Can You Have Too Much Empathy as a Leader? (Yes — And Here’s What to Do About It)
Empathy is essential in leadership - but can you have too much? Discover the risks of over-empathizing, how it affects decision-making and energy, and how to strike a healthy balance for stronger leadership and team culture.
A Must-Have Skill
Empathy is a must-have leadership skill - one that gets talked about a lot, but still isn’t fully understood. Some leaders write it off as too “soft.” Others struggle with boundaries and end up shouldering the emotional weight of everyone around them.
If you’ve ever wondered whether it’s possible to have too much empathy, you’re not alone. And the answer? It’s yes.
But it’s not about turning the empathy off - it’s about learning how to regulate and right-size your empathy to match the moment, so you stay connected, compassionate, and effective.

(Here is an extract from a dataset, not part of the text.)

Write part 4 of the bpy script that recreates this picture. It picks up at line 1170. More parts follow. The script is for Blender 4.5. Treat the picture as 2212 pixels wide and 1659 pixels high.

Let’s dig into why this matters and how you can find your empathy sweet spot as a Rooted and Rising Leader™.
Why Empathy Still Gets a Bad Rap in Leadership
Despite decades of research showing that empathy improves productivity, engagement, and retention, some leaders still view it as a “nice-to-have” instead of a performance essential.
But when empathy is part of your leadership toolkit:
- People work harder (because they feel seen and respected),
- They stay longer (because trust and belonging are present), and
- They feel more fulfilled (because the work aligns with a shared sense of purpose).
That’s a win for people and for performance.
But Can You Overdo Empathy?
Yes - and it can be exhausting.
Empathy lives on an intensity scale. And when you’re too far toward the “over-empathizing” end, it can lead to:
- Emotional burnout
- Role confusion (you become the fixer, not the leader)
- Poor boundaries
- Decision paralysis
- Resentment
I’ve lived this firsthand. I used to absorb people’s pain - friends, colleagues, even strangers in news stories. My body felt it. My energy dropped to match theirs. I’d lie awake at night trying to figure out how to help.
I felt like I was actively caring, but it wasn’t sustainable - or helpful.
Empathy Without Boundaries Isn’t Leadership. It’s Rescue Mode.
Rooted leaders don’t rescue. They hold space.
The difference?
Rescue says: “Let me fix this for you.”
Rooted empathy says: “I see you. I care. And I believe in your ability to navigate this. I’m here to support you - not to carry it all for you.”
This shift matters. Especially when emotions are high and tensions rise.
Finding the Sweet Spot: The Empathy Spectrum
Think of empathy as a sliding scale. At one end, cold detachment. At the other, emotional enmeshment.
You want to aim for the middle.
That grounded, human-centered space where empathy and leadership coexist. It’s not a fixed spot - think of it as a sliding scale. Some situations will pull you more one way than the other.
But ideally, you're operating in a zone where you can:
- Acknowledge what others are feeling
- Stay present and supportive without losing yourself in their experience
- Keep your team’s goals, mission, and healthy boundaries in clear view
- Lead with both heart and direction - not one at the expense of the other
This is where sustainable, effective leadership lives.
I once found myself caught between a highly emotional boss and equally emotional coworkers. It would’ve been easy to lose myself in either side. But I stayed grounded, empathized with both, and became a calm negotiator - someone who could find a path forward because I hadn’t absorbed the emotion, just understood it.
That’s Rooted Leadership.
Empathy AND Accountability Can Coexist
Contrary to outdated beliefs, empathy doesn’t mean people get a “free pass.” You can:
- Check in and show concern
- Make space for humanity
- Be flexible when needed
AND
- Hold expectations
- Address performance issues
- Keep things moving forward
Empathy makes accountability easier, not harder - because trust is already built.
Reflection Prompts: How Rooted Is Your Empathy?
Here are a few self-reflection prompts to help you calibrate:
- Do I feel responsible for others’ emotions or outcomes?
- Do I take on more than I can (or should) manage?
- When someone on my team is struggling, do I lose myself in their story - or do I stay grounded?
- How do I balance compassion and clarity in hard conversations?
- What helps me reset when empathy turns into emotional fatigue?
Final Word: Leadership Needs More Humanity - Not Less
Empathy is not a threat to performance. It’s a pathway to it.
Rooted and Rising Leaders™ know how to lead with heart and hold steady in the storm. They show up as fully human - and invite others to do the same. They don’t get stuck in emotions, but they don’t ignore them either.
Empathy isn’t weakness.
It’s wisdom.
And as leaders, it’s time we treated it as such.